A amonização com ureia reduziu o tempo de colonização (lag) e elevou a fração potencialmente degradável (Bp) da FDN com maiores valores para doses acima de 2% na MS na menor altura (Tabela 4). A redução no lag com adição de ureia ocorre em virtude da melhor eficiência na aderência microbiana às frações fibrosas, com o incremento de NNP disponível no rúmen, maximizando o crescimento de bactérias degradadoras de fibra, que se utilizam desse composto para fixação de N em seus aminoácidos durante a síntese de proteína microbiana(25).
Os valores de Bp da FDN são considerados baixos quando comparados a volumosos de nativos avaliados por Muniz et al.(26) obtendo valores de 31% para feno de mata-pasto (Senna obtusifolia L.) e 28,91% para mororó (Bauhinia cheilanta). O aumento dessa fração com a amonização é atribuído à ação da amônia na quebra das ligações entre a hemicelulose e a lignina e aumento no potencial de solubilidade da fração fibrosa, o que justifica maiores valores na menor altura, que tem menos ligações fenólicas e maior disponibilidade de carboidratos da parede celular.
A fração indegradável da FDN (Ip) correspondeu à maior parte da fração fibrosa, o que pode ser o principal determinante da baixa degradação da MS, em virtude de a FDN corresponder a mais que 70% desse constituinte. O aumento dessa fração com o decorrer da idade da forrageira é esperado, uma vez que espécies de regiões semiáridas atingem maturidade fenológica precoce com aumento de estruturas de sustentação representadas pelos carboidratos fibrosos e lignina(26), sendo superiores aos obtidos por Garcez et al.(4) com 71,70% para feno de folíolos de pindoba de babaçu amonizado com 6% de ureia, associado à inclusão do colmo central mais fibroso quando do preparo do feno nesta pesquisa.

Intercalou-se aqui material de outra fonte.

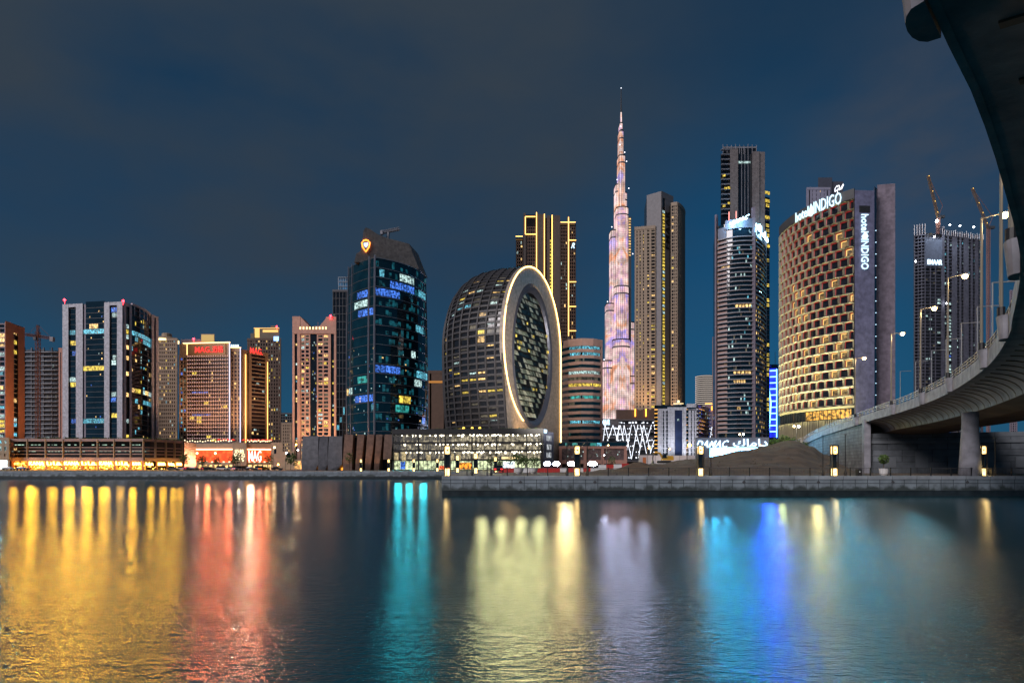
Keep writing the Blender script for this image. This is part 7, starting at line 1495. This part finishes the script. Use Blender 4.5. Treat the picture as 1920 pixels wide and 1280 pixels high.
def car(loc, rz, paint, label, group='cars parked along the far road', lamps=True, van=False):
    t = thing('parked_car', label, 'car', loc, group); x, y, z = loc; b = MB(); L2, W2 = 2.25, .88
    h = 1.85 if van else 1.42; prof = [(-L2, .35), (-L2, .8), (-L2 + .1, .95), (-1.55 if not van else -2.15, 1.0), (1.2, .95), (L2 - .1, .78), (L2, .6), (L2, .35)]
    def ring(w): return [(x + a, y + w, z + c) for a, c in prof]
    n = len(prof); b.add(ring(-W2) + ring(W2), [(k, (k + 1) % n, (k + 1) % n + n, k + n) for k in range(n)] + [tuple(range(n)), tuple(range(2 * n - 1, n - 1, -1))]); 
    g = [(-1.75 if not van else -2.15, .97), (-1.1 if not van else -2.0, h), (.25 if not van else .7, h), (1.15, .95)]
    b.add([(x + a, y + s_ * (.62 if c > 1.2 else .8), z + c + .02 * (c > 1.2)) for s_ in (-1, 1) for a, c in ((g[1][0] + .1, h), (g[2][0] - .1, h))], [(0, 1, 3, 2)]); b.build('body', paint, t)
    c = MB(); c.add([(x + a, y + s_ * (.64 if k in (1, 2) else .82), z + zz) for s_ in (-1, 1) for k, (a, zz) in enumerate(g)], [(0, 1, 2, 3), (7, 6, 5, 4), (0, 4, 5, 1), (2, 6, 7, 3), (1, 5, 6, 2)]); c.build('cabin_glass', M['glass'], t)
    for wx in (-1.4, 1.4):
        for wy in (-.82, .82):
            w = MB(); k = 12; w.add([(x + wx + .33 * math.cos(2 * math.pi * i / k), y + wy + o, z + .33 + .33 * math.sin(2 * math.pi * i / k)) for o in (-.1, .1) for i in range(k)], [tuple(range(k)), tuple(range(2 * k - 1, k - 1, -1))] + [(i, (i + 1) % k, (i + 1) % k + k, i + k) for i in range(k)]); w.build('wheel', M['tyre'], t)
    if lamps:
        for s_ in (-.6, .6):
            MB().box(x - L2 - .02, x - L2 + .06, y + s_ - .2, y + s_ + .2, z + .62, z + .78).build('tail_light', M['tail'], t); MB().box(x + L2 - .06, x + L2 + .02, y + s_ - .18, y + s_ + .18, z + .5, z + .64).build('headlight', M['whitep'], t)
    t.rotation_euler = (0, 0, rz); return t
paints = {k: mk('paint_' + k, c, .25, .1, var=.02) for k, c in dict(white=(.6, .6, .6), black=(.02, .02, .022), silver=(.3, .31, .33), blue=(.04, .06, .15), red=(.25, .02, .02), yellow=(.5, .32, .03), grey=(.1, .1, .11)).items()}
for px, col, rz, lab, van in ((336, 'white', .1, 'white car at the left end of the parked row', 0), (350, 'blue', 1.2, 'dark blue car second in the parked row', 0), (366, 'black', 0, 'black car below the pale lamp', 0), (381, 'grey', 1.3, 'dark grey car turned end-on left of the white van', 0), (398, 'black', .05, 'low black car left of the white van', 0), (413, 'white', 0, 'white van among the parked cars', 1), (434, 'silver', .1, 'silver car below the beige sign panel', 0), (452, 'white', 1.1, 'white car below the white screen letters', 0), (468, 'black', 0, 'black car right of the beige sign panel', 0), (484, 'silver', .1, 'silver van under the right red screen', 1), (498, 'yellow', 1.2, 'yellow taxi-like car near the end of the row', 0), (516, 'black', 0, 'black car at the right end of the parked row', 0), (24, 'silver', .1, 'silver car before the leftmost shops', 0), (40, 'blue', 0, 'dark blue car beside the silver car at the left shops', 0), (322, 'grey', .1, 'grey car at the right end of the shop podium', 0)):
    car((PX(px, 247), 247 + random.uniform(-3, 3), GZ + .005), rz, paints[col], lab, van=bool(van))
car((PX(935, 112), 112, GZ), math.pi / 2, paints['black'], 'black car with red tail lights by the quay end', 'cars by the car park')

Em termos nutricionais, deve-se considerar que todos os eventos de ação microbiana nas frações potencialmente degradáveis e indegradáveis da FDN ocorrem em escalas de tempo finitas. Assim, a forma de ação sobre o substrato depende do tempo no qual a interação enzima x substrato ocorre, ou seja, da efetividade do processo de degradação(27). Nesse sentido, a efetividade do processo de degradação da FDN no ambiente ruminal é diretamente representada pela estimativa da fração efetivamente degradada da FDN, a qual associa a velocidade de ação enzimática sobre o substrato e o tempo disponível para que estes sistemas executem tais ações.
Conclusão
A amonização com ureia eleva os teores de PB do feno de pindoba de babaçu nas duas alturas devido à inclusão de nitrogênio não proteico, porém não interfere nos teores de FDNcp e FDAcp, com elevação destes com o avançar da altura da planta. O feno de pindoba de babaçu apresenta melhor degradação potencial e efetiva da MS, PB e FDN quando obtido em altura até 1,5 m e submetido a amonização com doses acima de 4% de ureia, sendo indicado essa altura e esse nível de amonização para se obter um feno de melhor qualidade.